Generals throughout history always fight the last war. War-gaming the future takes out panic from their followers! “All men,” says George Patton “are afraid in battle,” but “coward is the one who lets his fear overcome his sense of duty.” The president has been talking about the elections of next year. It is his duty to contest and win. He has been talking the way generals talk. They don’t plan a war to go and lose. They know the price of defeat is ignominy. So, ‘we are going to win’ is what our president is saying – repeatedly. And his men are getting the ‘facts’ seeped in. His campaigner, Festus Keyamo, even knocked it into our addled heads last week with a strident warning: “If Buhari loses in the next election, we will not survive as a nation,”

Keyamo is not the only one with this prophetic warning. Several others give similar warning – with facts and fiction; truth and untruth. The combo works and will continue to work. “Make the lie big,” counseled Hitler; “make it simple, keep saying it, and eventually they will believe it.” True. The small rivers of lies of just a few years ago have become oceans. Everything is believed. The ‘they’ who believe (and will continue to believe) the mendacious bits are embedded everywhere. It does not matter if you call them T.S. Eliot’s ‘Hollow Men’ – the ones who worship “shape without form;” the beings who gape at “shade without colour.”

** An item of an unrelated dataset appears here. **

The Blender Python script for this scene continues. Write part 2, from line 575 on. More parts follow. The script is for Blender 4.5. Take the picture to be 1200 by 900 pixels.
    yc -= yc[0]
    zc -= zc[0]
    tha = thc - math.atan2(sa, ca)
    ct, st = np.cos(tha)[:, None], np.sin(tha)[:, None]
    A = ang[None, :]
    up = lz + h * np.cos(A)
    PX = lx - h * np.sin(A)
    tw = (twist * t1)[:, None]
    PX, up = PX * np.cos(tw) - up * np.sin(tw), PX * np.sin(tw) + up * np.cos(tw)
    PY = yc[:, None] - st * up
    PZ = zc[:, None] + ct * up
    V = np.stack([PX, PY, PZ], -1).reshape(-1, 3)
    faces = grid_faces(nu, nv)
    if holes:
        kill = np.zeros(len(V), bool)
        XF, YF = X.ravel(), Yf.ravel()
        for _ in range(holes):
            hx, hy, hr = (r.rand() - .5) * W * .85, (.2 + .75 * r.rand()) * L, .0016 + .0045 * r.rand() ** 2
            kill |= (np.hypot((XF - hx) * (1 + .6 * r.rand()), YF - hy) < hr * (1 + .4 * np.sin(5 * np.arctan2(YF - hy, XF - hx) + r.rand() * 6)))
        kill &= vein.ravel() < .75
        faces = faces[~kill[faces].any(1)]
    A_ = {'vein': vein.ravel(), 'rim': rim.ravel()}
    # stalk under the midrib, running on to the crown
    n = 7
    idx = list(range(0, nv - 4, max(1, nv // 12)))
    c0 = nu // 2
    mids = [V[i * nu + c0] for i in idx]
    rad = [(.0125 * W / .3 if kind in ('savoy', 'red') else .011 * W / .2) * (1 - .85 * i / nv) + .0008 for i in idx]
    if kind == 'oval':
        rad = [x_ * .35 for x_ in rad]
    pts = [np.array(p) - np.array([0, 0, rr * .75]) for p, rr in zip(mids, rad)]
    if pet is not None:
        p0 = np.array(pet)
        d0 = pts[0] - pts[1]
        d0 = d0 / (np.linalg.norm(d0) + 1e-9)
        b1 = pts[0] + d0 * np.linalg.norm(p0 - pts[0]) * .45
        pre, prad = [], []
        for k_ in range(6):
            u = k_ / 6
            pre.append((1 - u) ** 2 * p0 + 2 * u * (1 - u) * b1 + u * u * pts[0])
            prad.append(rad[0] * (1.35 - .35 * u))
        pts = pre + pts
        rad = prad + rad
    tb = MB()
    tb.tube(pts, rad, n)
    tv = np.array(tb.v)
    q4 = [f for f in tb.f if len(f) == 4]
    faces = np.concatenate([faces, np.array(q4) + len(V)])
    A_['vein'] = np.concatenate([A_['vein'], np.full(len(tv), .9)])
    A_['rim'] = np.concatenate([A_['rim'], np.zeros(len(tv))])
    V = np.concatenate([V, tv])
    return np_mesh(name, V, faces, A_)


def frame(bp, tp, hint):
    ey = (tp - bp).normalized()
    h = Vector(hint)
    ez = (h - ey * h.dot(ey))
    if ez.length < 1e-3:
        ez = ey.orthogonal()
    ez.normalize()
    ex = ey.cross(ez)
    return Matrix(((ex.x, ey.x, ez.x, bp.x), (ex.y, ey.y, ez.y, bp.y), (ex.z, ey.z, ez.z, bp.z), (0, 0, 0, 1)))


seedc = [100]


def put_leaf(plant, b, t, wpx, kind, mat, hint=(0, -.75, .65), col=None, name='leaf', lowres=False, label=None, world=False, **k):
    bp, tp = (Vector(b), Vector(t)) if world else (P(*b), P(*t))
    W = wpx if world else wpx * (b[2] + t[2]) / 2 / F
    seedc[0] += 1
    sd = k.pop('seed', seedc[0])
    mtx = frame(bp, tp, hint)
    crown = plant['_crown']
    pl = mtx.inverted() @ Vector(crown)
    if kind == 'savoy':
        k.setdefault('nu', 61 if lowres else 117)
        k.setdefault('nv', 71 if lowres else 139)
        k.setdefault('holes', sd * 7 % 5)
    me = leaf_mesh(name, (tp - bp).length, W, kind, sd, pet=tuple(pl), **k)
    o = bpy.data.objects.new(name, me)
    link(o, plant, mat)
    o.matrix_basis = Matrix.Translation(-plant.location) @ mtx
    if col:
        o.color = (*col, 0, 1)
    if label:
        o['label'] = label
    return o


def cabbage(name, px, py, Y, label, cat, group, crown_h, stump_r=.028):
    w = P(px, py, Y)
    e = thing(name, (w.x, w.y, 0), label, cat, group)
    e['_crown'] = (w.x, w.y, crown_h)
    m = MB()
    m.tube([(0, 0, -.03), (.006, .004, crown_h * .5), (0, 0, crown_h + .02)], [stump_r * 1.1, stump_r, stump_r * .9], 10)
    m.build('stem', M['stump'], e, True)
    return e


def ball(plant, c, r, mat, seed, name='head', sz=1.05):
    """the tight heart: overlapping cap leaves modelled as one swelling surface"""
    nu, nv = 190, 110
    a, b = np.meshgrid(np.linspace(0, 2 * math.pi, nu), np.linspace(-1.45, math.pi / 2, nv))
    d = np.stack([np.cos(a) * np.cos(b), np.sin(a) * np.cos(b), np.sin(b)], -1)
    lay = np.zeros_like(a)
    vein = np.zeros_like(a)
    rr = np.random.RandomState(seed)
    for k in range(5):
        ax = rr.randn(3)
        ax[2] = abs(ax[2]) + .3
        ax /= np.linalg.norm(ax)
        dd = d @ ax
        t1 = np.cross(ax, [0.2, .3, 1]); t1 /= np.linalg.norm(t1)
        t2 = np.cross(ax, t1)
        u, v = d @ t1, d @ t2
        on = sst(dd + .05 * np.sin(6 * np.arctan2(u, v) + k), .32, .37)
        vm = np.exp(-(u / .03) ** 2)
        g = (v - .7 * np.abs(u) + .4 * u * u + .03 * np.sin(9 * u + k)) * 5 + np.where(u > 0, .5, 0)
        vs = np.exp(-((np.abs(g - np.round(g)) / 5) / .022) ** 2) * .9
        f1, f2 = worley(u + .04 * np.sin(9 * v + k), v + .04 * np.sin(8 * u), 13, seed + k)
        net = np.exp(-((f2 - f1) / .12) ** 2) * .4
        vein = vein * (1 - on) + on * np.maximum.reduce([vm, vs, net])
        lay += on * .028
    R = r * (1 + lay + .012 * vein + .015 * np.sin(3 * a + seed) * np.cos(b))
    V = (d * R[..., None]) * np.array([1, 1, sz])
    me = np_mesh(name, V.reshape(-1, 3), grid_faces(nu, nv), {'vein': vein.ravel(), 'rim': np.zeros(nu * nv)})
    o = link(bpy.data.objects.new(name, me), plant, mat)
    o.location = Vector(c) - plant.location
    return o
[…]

September is four days away. It will be the month of the generals. Elections called primary will start holding soon. That one is an elite construct which takes the meat of democracy away from the voter’s mouth. It is the gate and the elite gatemen won’t give access to every monkey who desires the banana of political office. The primary will streamline the range of choice for the fools. You can’t choose outside the options in the elite plate. Democracy is about the best ruling the rest. There is no say in it for anyone who is ordinary. If the people are told they are useless in a democracy they will fight. Leave them; they will discover on election day that all the options are no options. They don’t choose their president or governors; the party elite and their conspiracies do. And for Nigeria of 2019, they are cooking the soup right now. APC’s presidential primary is slated for September 15. No man born of a woman will contest that ticket with General Buhari. The other party will pick its own war leader too. And you can bet that other man will be a stand-in of the generals who made the “perpetually unelectable Buhari” electable in 2015. The die was cast long, long ago.

“If we don’t plant the right things,” American poet, singer and rights activist, Maya Angelou, warned, “we will reap the wrong things.” The primaries will soon come and go and the parties will choose for us. But that is the easy part of the war. It is the breakfast before the day’s work. From now till the D-Day in February 2019, generals, on all sides, will seek to overrun the other side. There will be a heightening of the assault called misinformation. False, graven images and impressions will be created with greater intensity. The fog of war will descend on the land. Armies will outflank, outmanoeuver, and take out each other. There will be desertions and rumours of desertions; there will be prisoners of war. From the rubble of this war, someone will win; someone won’t win.